EV Laggards Italy & Honda Talk Smack About EV Transition Targets
When there’s just the slightest dip in electric vehicle growth, we get to see the spiders come out of the baseboards. We’re not even talking about EV sales decline. We’re just talking slower EV sales growth. Nonetheless, a handful of legacy automakers have taken the opportunity to pooh-pooh the transition to EVs and even cut back on their EV transition plans. Two popped up in recent weeks who I have to admit do not surprise me at all.
Italy Wants to Pump the Brakes on EVs
This first one makes me think of a vivid experience I once had at a cleantech conference. It was an event in Abu Dhabi, UAE, and I was seated at a fancy table next to someone from Italy. The primary focus at the broader event was renewable energy, but electric vehicles were already rising as serious transportation options. Somehow, we got onto the topic of EVs, and he was very skeptical EVs could ever become popular. I was dumbfounded and taken aback by his position and some of the arguments he was making. He talked alt fuels and had a clearly limited take on charging, driving range, and EV battery development. That conversation has stuck with me when thinking about Italy’s slow-walk into an EV future over the past several years. It also reminded me of Sergio Marchionne, the former CEO of Fiat and FCA who was adamantly opposed to electric vehicles. There is something in the auto culture, and perhaps broader culture, in Italy that is very strongly anti-EV.
So, the news: Italian Energy Minister Gilberto Pichetto Fratin told Automotive News Europe this month that the 2035 ban on gasoline engines in the EU is “absurd” and “must be changed.” There is apparently strong lobbying from Italy going on on this matter.

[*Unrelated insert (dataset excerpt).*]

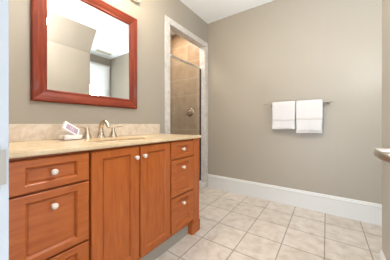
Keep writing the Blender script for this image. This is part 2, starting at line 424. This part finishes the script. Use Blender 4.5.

Notably, EV adoption started rising in Italy like in other countries in Europe, but then it pulled back the policies supporting that and had things go in the opposite direction. It’s also noteworthy that the country is currently led by a right-wing government. For some reason, right-wing governments across the West are typically opposed to strong climate action and have an affiliation with fossil fuels.
Honda Doesn’t Want to Force People to Buy EVs It Won’t Make
Honda has been in contention for the “Biggest EV Laggard Award” for years. It has taken slow-walking to an all new level, like the sloth in Zootopia. And it apparently has no shame in that regard. In fact, the company may still be doing its best to win that award.
President and CEO of American Honda Kazuhiro Takizawa told The Drive last month that “You can’t force the customer to change their mind [and] we just can’t force the people living in, say, the Midwest, with no charging stations.” First of all, there are charging stations in the Midwest, a lot of them. Secondly, Honda isn’t anywhere close to forcing anyone. The company wouldn’t build a real electric car for years upon years, even as EVs rose to a major portion of auto sales. Honda finally has a decent EV for sale, but it was basically built by GM and has a Honda shell on top. In other words, Honda still isn’t really trying. Or, to be more business-y about it, Honda’s IP and auto development is tied up in non-electric automobiles and the company is far behind other automakers in trying to develop EVs. So, yes, naturally, they don’t want the EV transition to speed up, or to happen at all.
Maybe Honda will come around in a couple of years when it has its own homegrown EVs selling and finally has a horse in the race. At the event where these comments were made, the 2024 Monterey Car Week, “Acura revealed a Performance EV concept that previews one of the first EVs to come from the luxury automaker on the in-house developed Honda 0 platform. The production version will roll off the assembly line at the automaker’s Marysville Auto Plant in Ohio in 2025,” Green Car Reports writes. Also, “Honda’s currently underway with a $700 million retooling effort at three of its plants along with a $3.5 billion battery plant all for U.S. EV mass production. The moves could position Honda to outpace all but Tesla in U.S. EV production.”
Laggards will be laggards. However, when a transition is inevitable, laggards either have to join the crowd eventually or go bankrupt and join the dustbin of history.